According to FO's analysis, David is leading the NFL in that category by a wide margin.  Here are the top five players in the NFL in Defeats:





1. Lavonte David




2. Thomas Davis




3. J.J. Watt




4t. Kiko Alonso




4t. Luke Kuechly




Watt, who ranks third on that list, had a historic year in terms of Defeats in 2013, with 56, the most FO has come across, with their counts going back to the 1996 season.  Only Baltimore's Ray Lewis and the Bucs' own Derrick Brooks have even hit 40 Defeats in a season in that same span.  David has a chance to be just the second player since 1996 to finish a season with 50.

3. Pinning 'Em Deep

The Buccaneers have one of the NFL's best touchback-producers on kickoffs in punter Michael Koenen.  The thing is, they often fare just as well when Koenen doesn't blast the ball out of the back of the end zone.

Tampa Bay ranks first in the entire NFL in average opponent kickoff drive start.  That stat does not include onside kick attempts or kickoffs that are the last play of the half (unless that kickoff is returned for a touchdown).  It does include most kickoffs, however, and when Koenen knocks it off the tee Buccaneer opponents can expect to be starting at their 20-yard line or worse.

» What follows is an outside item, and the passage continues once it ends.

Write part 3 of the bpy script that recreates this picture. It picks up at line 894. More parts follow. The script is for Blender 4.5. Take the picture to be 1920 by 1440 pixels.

Tampa Bay opponents have averaged a kickoff drive start of the 19.4-yard line in 2013.  Only the Bucs and Jaguars (19.5) have held their foes to a start worse than the 20.  For Tampa Bay, that's a function of not only Koenen's excellent 63.6% touchback percentage but also stifling coverage teams.  When opponents do try to run back a Koenen kick, they average a league-low 19.1 yards per attempt.

The Bucs have been among the league's best at avoiding big plays in that facet of the game.  The Bucs rank 11th in lowest percentage of kickoff returns that gain 20 yards or more, at 61.9%, and when foes do get over 20 they are stopped at an average of 27.3 yards.  Tampa Bay is one of only seven teams in the league that have yet to allow a kickoff return of 40 or more yards.

Put it all together and it means a not-insignificant field position edge for the Buccaneers.